W tej sytuacji wystarczył byle pretekst, aby doszło do otwartego konfliktu. Stało się to w dniu, kiedy ks. Lutosławski wygłosił publiczny odczyt negując w nim historyczną korzyść zbrojnych powstań narodowych z 1831 i 1863 roku. Teza ta była oczywiście zawoalowaną krytyką polityki Piłsudskiego i POW dążącej do wywołania antyrosyjskiego zrywu zbrojnego. Wobec protestu zebranych, wśród których było wielu skautów, odczyt został przerwany. Wacław Błażejewski relacjonuje to w ten sposób: "Drużynowi, którzy domyślali się, że ks. K. Lutosławski jest członkiem NKS, wysłali do Komendy pismo domagające się jego ustąpienia z władz skautowych i ujawnienia składu Komendy. W odpowiedzi na to NKS zawiesiła w czynnościach wszystkich tych, którzy protest podpisali, i zdegradowała ich (9 X 1914 r.). Stało się to powodem formalnego rozłamu, wydaleni bowiem m. in. Tadeusz Kowalski, Piotr Olewiński, Adam i Janusz Rudnicki, Władysław Siedlanowski, Jerzy i Ignacy Wądołkowski, razem 13 osób, odeszli spod władzy NKS wraz z drużynami, które prowadzili. Przy NKS została tylko drużyna im. ks. J. Poniatowskiego i część drużyny im. T. Rejtana. Jako władzę i kierownictwo nad drużynami stojącymi poza NKS, wydaleni drużynowi stworzyli Wydział Rady Drużynowych w składzie Piotr Olewiński - przewodniczący oraz A. Rudnicki, W. Siedlanowski, Jerzy WądołkowskiJanusz Rudnicki i S. Rewoliński."

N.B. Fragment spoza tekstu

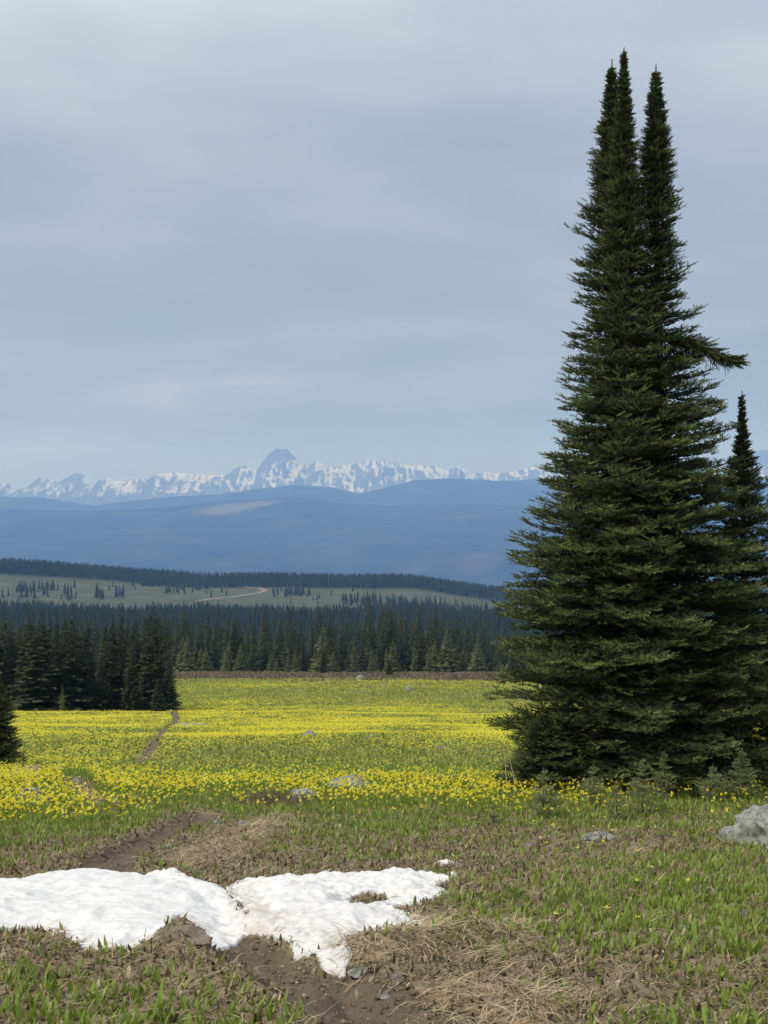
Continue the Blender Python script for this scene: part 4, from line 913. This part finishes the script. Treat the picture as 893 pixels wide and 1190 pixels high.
def flowers():
    rng = np.random.default_rng(202); parts, stems = [], []
    x, y = scatter(rng, 9, 28, lambda d: np.where(d < 18.5, 230., 70.)); f = fields(x, y); keep = rng.random(len(x)) < f['yellow'] ** 1.3 * .95; x, y = x[keep], y[keep]; n = len(x)
    g = H(x, y); h = rng.uniform(.10, .19, n); z = g + h; az = rng.uniform(0, 6.28, n)
    V, Q, T, m = blades(rng, x, y, g, az, rng.uniform(0, .15, n), h, np.full(n, .006), rng.uniform(0, .2, n), 2, (1, 1)); stems.append((V, Q, T, np.repeat(rng.uniform(.2, .8, n), m)))
    sz = rng.uniform(.65, 1.35, n); tn = np.clip(rng.normal(.5, .3, n), 0, 1)
    for k in range(6):
        a = az + k * 1.047 + rng.uniform(-.3, .3, n); ln = rng.uniform(.017, .028, n) * sz
        V, Q, T, m = blades(rng, x, y, z, a, rng.uniform(.5, 2.2, n), ln, ln * .62, rng.uniform(-1.6, .4, n), 2, (.6, 1)); parts.append((V, Q, T, np.repeat(np.clip(tn + rng.normal(0, .12, n), 0, 1), m)))
    # a few single blooms in the near turf
    x, y = scatter(rng, 6.5, 12, lambda d: 2.2 + 0 * d); u = x / y * F + CX; keep = (u > 620) & off_snow(x, y); x, y = x[keep], y[keep]; n = len(x); g = H(x, y); h = rng.uniform(.08, .13, n); az = rng.uniform(0, 6.28, n)
    V, Q, T, m = blades(rng, x, y, g, az, rng.uniform(0, .15, n), h, np.full(n, .005), rng.uniform(0, .2, n), 2, (1, 1)); stems.append((V, Q, T, np.repeat(rng.uniform(.2, .8, n), m)))
    for k in range(6):
        ln = rng.uniform(.02, .03, n); V, Q, T, m = blades(rng, x, y, g + h, az + k * 1.047, rng.uniform(.9, 1.7, n), ln, ln * .42, rng.uniform(-1.2, -.2, n), 2, (.6, 1)); parts.append((V, Q, T, np.repeat(rng.uniform(.3, 1, n), m)))
    # far meadow
    x, y = scatter(rng, 26, 216, lambda d: 100 * (26 / d) ** 1.1, .45); f = fields(x, y); keep = rng.random(len(x)) < f['yellow'] ** 2.0 * .98; x, y = x[keep], y[keep]; n = len(x); k = (y / 26) ** .55; g = H(x, y); h = rng.uniform(.10, .2, n)
    az = rng.uniform(0, 6.28, n)
    for q in range(3):
        a = az + q * 2.09; ln = rng.uniform(.021, .034, n) * k
        V, Q, T, m = blades(rng, x, y, g + h, a, rng.uniform(.7, 1.5, n), ln, ln * .85, rng.uniform(-.8, .8, n), 2, (.6, 1)); parts.append((V, Q, T, np.repeat(np.clip(rng.normal(.5, .25, n), 0, 1), m)))
    cover('lily_flowers', 'bright yellow glacier lilies carpeting the meadow', 'flowers', parts, M_PETAL)
    cover('lily_stalks', 'thin green stalks under the nearer yellow lilies', 'stalks', stems, M_LEAF)
def litter():
    rng = np.random.default_rng(203); parts = []
    x, y = scatter(rng, 4.0, 17, lambda d: 2600 * np.minimum(1, (8 / d)) ** 1.0); f = fields(x, y); bare = (1 - f['dirt']) * np.clip(1.05 - .75 * f['green'], 0, 1); pr = np.clip(bare * (.30 + .9 * f['straw']), 0, 1)
    keep = (rng.random(len(x)) < pr) & off_snow(x, y); x, y = x[keep], y[keep]; n = len(x); st = f['straw'][keep]
    z = H(x, y) + rng.uniform(.0, .02, n); ln = rng.uniform(.05, .17, n) * (1 + .3 * st); flow = fbm(x / .35, y / .35, 67, 2) * 3.2 - 1.2
    V, Q, T, m = blades(rng, x, y, z, flow + rng.normal(0, .7, n), rng.uniform(.95, 1.5, n), ln, rng.uniform(.0025, .006, n), rng.uniform(.1, 1.1, n), 3, (1, 1, .8)); parts.append((V, Q, T, np.repeat(np.clip(rng.normal(.42, .2, n) + .22 * st, 0, 1), m)))
    cover('dead_grass', 'bleached dead grass straw matted over the thawed turf', 'dry grass', parts, M_STRAW)
    parts = []
    x, y = scatter(rng, 4.0, 19, lambda d: 1900 * np.minimum(1, (8 / d)) ** .9); f = fields(x, y); pr = (1 - f['dirt']) * np.clip(.9 - .7 * f['green'] - .5 * f['straw'], .06, 1); keep = (rng.random(len(x)) < pr) & off_snow(x, y); x, y = x[keep], y[keep]; n = len(x)
    z = H(x, y) - .003; ln = rng.uniform(.02, .06, n)
    V, Q, T, m = blades(rng, x, y, z, rng.uniform(0, 6.28, n), np.where(rng.random(n) < .35, rng.uniform(.2, .8, n), rng.uniform(.9, 1.5, n)), ln, ln * rng.uniform(.18, .42, n), rng.uniform(-1.2, 1.4, n), 3, (.6, 1, .8)); parts.append((V, Q, T, np.repeat(np.clip(rng.normal(.45, .25, n), 0, 1), m)))
    cover('dead_leaves', 'curled brown leaves left on the thawed turf', 'dead leaves', parts, M_DEAD)
    parts = []
    x, y = scatter(rng, 196, 262, lambda d: 3.2 + 0 * d); f = fields(x, y); keep = rng.random(len(x)) < f['brown']; x, y = x[keep], y[keep]; n = len(x)
    for rep in range(4): 
        V, Q, T, m = blades(rng, x + rng.normal(0, .12, n), y + rng.normal(0, .12, n), H(x, y) - .03, rng.uniform(0, 6.28, n), rng.uniform(.1, .8, n), rng.uniform(.25, .6, n), rng.uniform(.08, .2, n), rng.uniform(0, .6, n), 2, (1, .9)); parts.append((V, Q, T, np.repeat(rng.uniform(0, 1, n), m)))
    cover('heath_shrubs', 'low brown heath shrubs between meadow and forest', 'heath', parts, M_SHRUB)
leaves(); flowers(); litter()

def clods():
    rng = np.random.default_rng(204); x, y = scatter(rng, 4.2, 14, lambda d: 700 * np.minimum(1, 7 / d)); f = fields(x, y); keep = (rng.random(len(x)) < f['dirt'] * .8) & off_snow(x, y); x, y = x[keep], y[keep]; n = len(x); z = H(x, y)
    V0, T0 = ico(1); r = .003 + .012 * rng.random(n) ** 3; V = V0[None] * r[:, None, None] * rng.uniform(.6, 1.3, (n, 1, 3)) * rng.uniform(.75, 1.2, (n, len(V0), 1)); V = V + np.stack([x, y, z + r * .3], -1)[:, None]
    T = T0[None] + (np.arange(n) * len(V0))[:, None, None]
    o = mk('trail_gravel', V.reshape(-1, 3), T.reshape(-1, 3), M_DEAD, dict(rnd=np.repeat(rng.uniform(.1, .9, n), len(V0))), False); tag(o, 'small clods and grit on the bare brown trail', 'gravel', kind='stuff')
clods()

# dead stalks by the clump, twig shrub by the grey rock
def stalk(label, px, row, top, lean_, seed):
    g = ground_at(px, row, H); s = F / g[1]; h = (row - top) / s; z = float(H(g[0], g[1]))
    v, q = tube([(0, 0, -.03), (lean_ * .4 * h, 0, h * .5), (lean_ * h, .01, h)], [.006, .005, .002], 6)
    o = mk('dead_stalk', v, q, M_STRAW, dict(rnd=np.full(len(v), .85)), True); o.location = (g[0], g[1], z); tag(o, label, 'stalk'); return o
stalk('pale dead stalk standing left of the low spreading fir', 590, 925, 862, -.08, 1)
stalk('pale dead stalk leaning left beside the other by the low fir', 601, 927, 872, -.2, 2)
def twig_shrub(label, px, row, w, h, seed, n=120):
    rng = np.random.default_rng(seed); g = ground_at(px, row, H); s = F / g[1]; parts = []
    for k in range(n):
        x = rng.normal(0, .4) * w / s; y = rng.normal(0, .25) * w / s; hh = h / s * rng.uniform(.4, 1.1); a = rng.uniform(0, 6.28); l = rng.uniform(.1, .7) * hh
        parts.append(tube([(x, y, -.02), (x + math.cos(a) * l * .4, y + math.sin(a) * l * .4, hh * .6), (x + math.cos(a) * l, y + math.sin(a) * l, hh)], [.004, .003, .0015], 4))
    v, q = join(parts); o = mk('twig_shrub', v, q, M_SHRUB, dict(rnd=np.repeat(rng.uniform(.3, 1, n), 12)), True); o.location = (g[0], g[1], float(H(g[0], g[1]))); tag(o, label, 'shrub')
twig_shrub('bare brown twiggy shrub at the edge of the near flowers', 318, 934, 55, 14, 3, 260)
twig_shrub('bare grey twiggy shrub at the foot of the small left fir', 28, 902, 40, 14, 4, 220)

Łącznie spod władzy NKS odeszło 12 i pół drużyny. Jednak rozłam ten nie wstrząsnął zbytnio światem skautowym. Przyczyna była nader prosta. Zarówno tzw. opinia publiczna jak i większość skautów zwyczajnie nie miała pojęcia o istnieniu zakonspirowanej Naczelnej Komendy Skautowej. Tym bardziej nie mogła nic wiedzieć o rozłamie. Dla nich władzą był drużynowy i co najwyżej Rada Drużynowych. Tak więc w pracach większości drużyn nie zaszły żadne organizacyjne zmiany. Oczywiście, prędzej czy później rzecz cała musiała się ujawnić, chociażby dlatego, że w jednej z drużyn, tj. w drużynie im. T. Rejtana, której notabene drużynowym był Piotr Olewiński, rozłam przyjął formę wysoce dramatyczną i doprowadził do wybuchu wrogości pomiędzy niedawnymi przyjaciółmi. Podział drużyny i towarzyszące temu silne emocje musiały mieć przyczynę zrozumiałą nawet dla szeregowców, którzy na jakiejś podstawie opowiadali się po jednej bądź drugiej stronie. A że skauci z różnych drużyn znali się wzajemnie, ujawnienie faktu rozłamu i jego przyczyny było tylko kwestią czasu. Na szczęście obie zwaśnione strony, NKS i drużynowi, wzajemnie poszukiwali jakiejś formy porozumienia i zażegnania kryzysu. Znaleziono ją na tyle szybko (wiosną 1915 r.), że udało się na razie uchronić skauting od bardziej trwałych podziałów.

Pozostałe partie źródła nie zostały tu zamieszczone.